「ミスをしても守り切ればいい」と守備に自信
栃木ブレックスは週末に行われた川崎ブレイブサンダース戦に連勝し、東地区1位の千葉ジェッツの背中をピッタリとマークしている。
「栃木さんは勝負どころが分かっている」と、対戦相手の北卓也ヘッドコーチに言わしめたように、第1戦ではラスト3分半を14-4、第2戦ではラスト4分間で13-2と、終盤の勝負強さが光った連夜の逆転勝利だった。
堅守の栃木を体現するエースキラーの遠藤祐亮は、こうした終盤の勝負強さをこのように分析する。「いつもそうですけど、慌てる人は誰もいません。ミスをしても守り切ればいいと気負いもないです。1点でも勝っていればいいという意思疎通があって、みんな積極的に行っていたし、構えないというのが良かったと思います」
終盤になればなるほど、一つのミスが試合の勝敗を左右する。そのため安全策を取り、積極性を失う傾向は強いチームにも出てくる。「ミスをしても守り切ればいい」と遠藤は言うが、言うは易しであり、そのメンタルを勝負どころで体現することは至難の業だ。それでも、ここまで言い切れるのは、「全員がディフェンスに自信を持っていて、チームとして集中していれば守り切れるという自信もあります」と語るように、自信があることに加え、それをチームで共有できているからだ。
それでも一例として、天皇杯決勝で千葉ジェッツの富樫勇樹に決勝3ポイントシュートを許したことを自分の責任と捉え、「詰めの甘さがディフェンスにある。今シーズンのディフェンスに関しては微妙かなって感じです」と、意外にも低い自己評価を下す。
安齋コーチ「責任を取れるメンタルになってきている」
遠藤は川崎との第1戦で18得点、第2戦では20得点と、チームのリーディングスコアラーとなり勝利に貢献した。中でも特筆すべきは第1戦の9得点、第2戦の10得点を最終クォーターに固めて取っている点だ。

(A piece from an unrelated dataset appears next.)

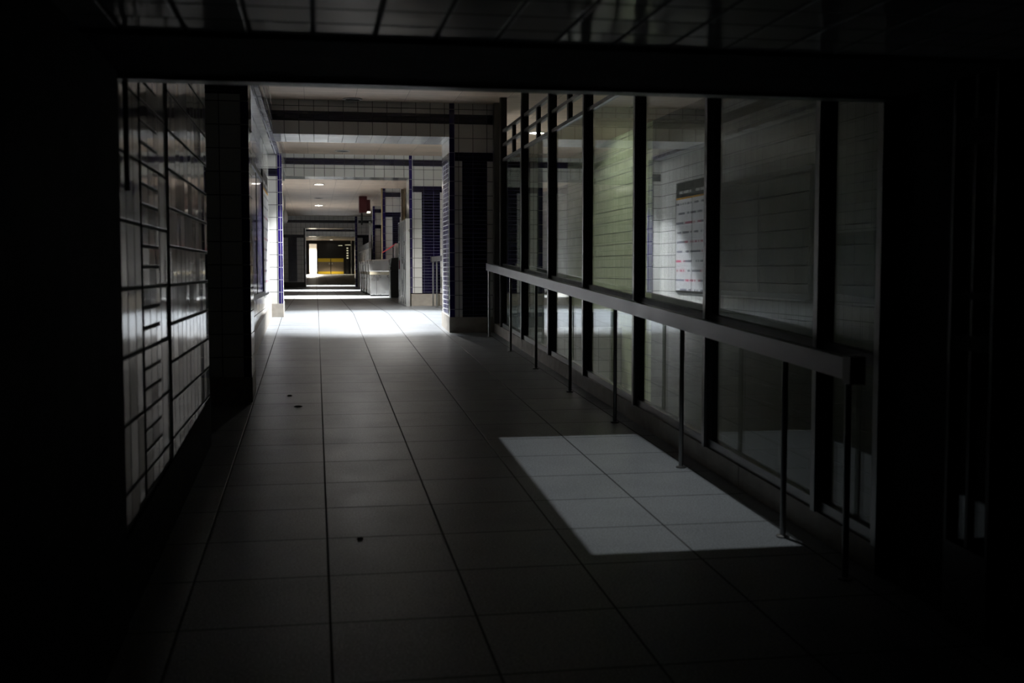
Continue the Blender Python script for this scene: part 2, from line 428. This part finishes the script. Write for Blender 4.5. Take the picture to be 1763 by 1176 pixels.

栃木を指揮する安齋竜三ヘッドコーチも「本当に信頼しています」と遠藤のオフェンス面での勝負強さを称賛する。「本人も自信を持っていると思うし、そういうところの責任を取れるメンタルになってきている。ああいう時(終盤)に逃げたいっていう選手は結構いると思うんですけど、今シーズンの遠藤は『自分が決めなくて負けたら、自分のせいでいい』っていうメンタルが出来上がっている。それが自信になっているし、良い方向に出ている」
遠藤も「今シーズンに入ってから、ああいう場面で任される場面も多くなりました。自分が外しても仕方がない、じゃないですけど、気楽に打てるようになったし、消極的になってミスをするより決めきれなかったほうがメンタル的にも次に繋がる気がする」と、割り切った思考が現在の好調の要因と捉えている。
こうした遠藤の成長は、期待されがらも思うような結果を残せなかった昨シーズンの経験があってこそ。昨シーズンの栃木は、初年度のBリーグを制した優勝メンバーの多くがチームを去った。そのため、最優秀守備選手賞を受賞した遠藤には、2ウェイプレーヤーとしてさらなるステップアップが期待されたが、シュート精度は下がり、平均得点が微増したにとどまった。
「去年の前半戦で悩んだ分、それが今の自分のスタイルに繋がっています。昨シーズンがあったから、良い調子でできている」
生みの苦しみを乗り越え、指揮官からの絶大なる信頼を勝ち取った遠藤は、王座奪還を目指す栃木を成長しながら牽引している。